With their deep-pocketed hedge fund and City donors, Tories have traditionally outspent Labour at general elections. In 2017, Theresa May spent around £18.5m to Jeremy Corbyn’s £11m.

But there are questions about whether either party would actually be able to take advantage of the new limit, likely to be in place in time for the vote scheduled in 2024. Boris Johnson’s victory last December cost Tories just £16.5m - half of the likely new cap.

Plans to raise the cap came after Mr Johnson launched legislation to repeal the Fixed-Term Parliaments Act, restoring his right to pick a date of his choosing for the next election.

And they came as constituency boundaries are in the process of being redrawn in a way which electoral export Lord Hayward has calculated could be worth an additional five-10 seats to Mr Johnson’s party.

Electoral spending limits were set in the Political Parties, Elections and Referendums Act 2000, which allows parties to spend £30,000 for every constituency it contests, equating to £19.5m nationally if they stand a candidate in every seat.

At a local level, candidate are able to spend £8,700 plus either 9p or 6p for every registered voter.

In a written statement to parliament, Cabinet Office minister Chloe Smith announced that the government intends to review both party and candidate limits “with a view to uprating them in line with inflation since they were originally set”.

Ms Smith confirmed that spending limits will be raised in line with inflation for local elections in May 2021.

An increase in line with inflation since 2000 would bring the national cap to around £33m.

Ms Smith said: “Elections rely upon political parties and candidates’ ability to communicate their views and commitments so that voters can make an informed decision.

“To this end, it is right that registered parties and nominated candidates can incur campaign expenditure, but it is also right that there are limits on this expenditure to ensure a level playing field.

“Many of the current statutory spending limits have not been changed since they were set out 20 years ago, with a small number raised more recently in 2014. This is a significant length of time, and has the effect of reducing the ability to campaign given inflationary costs of printing and communication.”

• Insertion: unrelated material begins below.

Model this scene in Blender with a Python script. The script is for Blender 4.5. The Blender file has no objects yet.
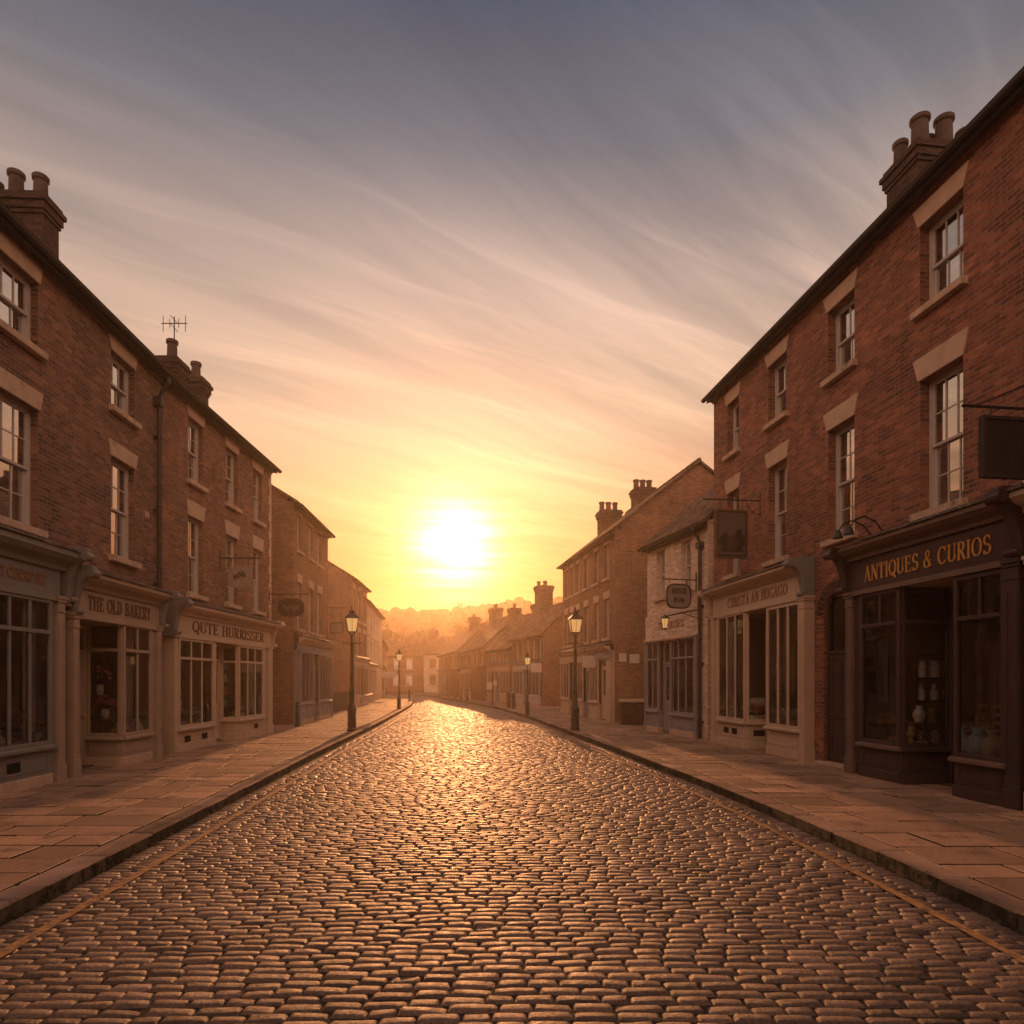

Boundary maps are due to be redrawn in 2023 to equalise the UK’s 650 constituencies at around 73,000 voters, with the exception of some island seats.

The change will be based on statistics on electors in each area in May 2020 due to be published by the Office for National Statistics next month.

Based on electoral rolls from December 2019, Lord Hayward told The Times that “the net benefit to the Tories is likely to be between five and 10”.

A spokesperson for the Electoral Commission watchdog said: “The UK government has announced its intention to increase the spending limit for candidates at local elections in England ahead of the May 2021 polls. The commission will update its guidance to highlight the proposals, and work with the government to make parties, returning officers and candidates aware of the potential changes.

“The government’s intention also includes reviewing party spending limits. We would anticipate party spending limits only increasing if evidence indicates this is needed.”